OFF THE BACKPAGE
Mazzio’s ‘Jane Doe’ shines light on child sex trafficking
Mary Mazzio's “I Am Jane Doe,” a documentary about internet sex trafficking of underage girls, shines a light on a persistent and horrific abuse. The girls, some as young as 13, get hooked on drugs like speed and heroin, referred to as their “leash,” and only a few are rescued by parents.
It was these mothers who have — in Boston, Seattle and other cities — sued in court to shutter advertising website Backpage.com, claiming its ads for escort services helped to promote the exploitation of children.
“My documentary exposes a problem that is so little recorded,” said Needham native Mazzio, once an Olympic rower and lawyer.
“When I started out, I thought this would be a legal thriller.
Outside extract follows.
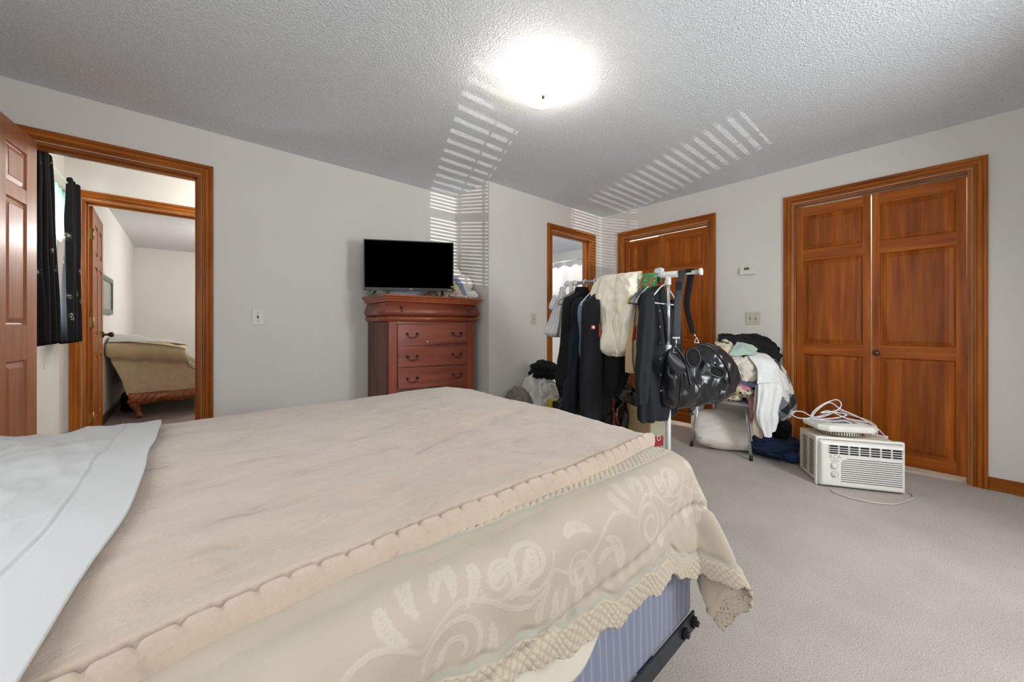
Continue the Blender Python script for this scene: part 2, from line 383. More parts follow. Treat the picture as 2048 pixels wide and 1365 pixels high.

Then I met the children” — who are shielded as the Jane Does — “and that changed everything. I had to be all in and do all I can for these children and the issue.
“What's happened to them is real and it's scary. It will permanently brand them for life. Yet it was incredible. I asked, Why are you participating? And each one said, `I don't want this happening to my sister.'
“One said, `I'm doing this for your daughter.'
“We had to be very delicate. These children are so traumatized with the horrific violence they've experienced and here, they're channeling their anger. I don't think I've done anything with courage what these children are doing.
“These are,” she added, “the lucky children. They had parents who went to rescue them. The majority of these children are disproportionally those who were adopted, runaways, foster children, LGBT, and the numbers will blow you away.
“It's estimated there are 2.5 million homeless children and 15 percent of that are being sex trafficked? Are you kidding me!” The legal problem is a 1996 Congressional ruling, Section 230, that decrees a website's owner is not responsible for its content.
Mazzio hopes her documentary will prompt parents and others “to say to online media: What responsibility do you bear? That's a legitimate question.
“The reality is our laws have not gotten caught up with the speed of technology, which is creating thorny legal questions. But certainly one that has to be addressed.”
The Herald reported Jan. 9 that the Supreme Court said it won't hear an appeal from three sex trafficking victims who accused Backpage.com of helping to promote the exploitation of children. The justices left in place a lower court ruling that said federal law shields Backpage from liability because the site is just hosting content created by people who use it. The women say they were sold as prostitutes in Massachusetts and Rhode Island through advertisements for escort services on the site when they were as young as 15. They say Backpage is not protected by the Communications Decency Act because the company not only hosted the ads, but created a marketplace that makes child sex trafficking easier. Backpage has denied those allegations. A federal judge threw out the lawsuit, and the federal appeals court in Boston upheld that ruling.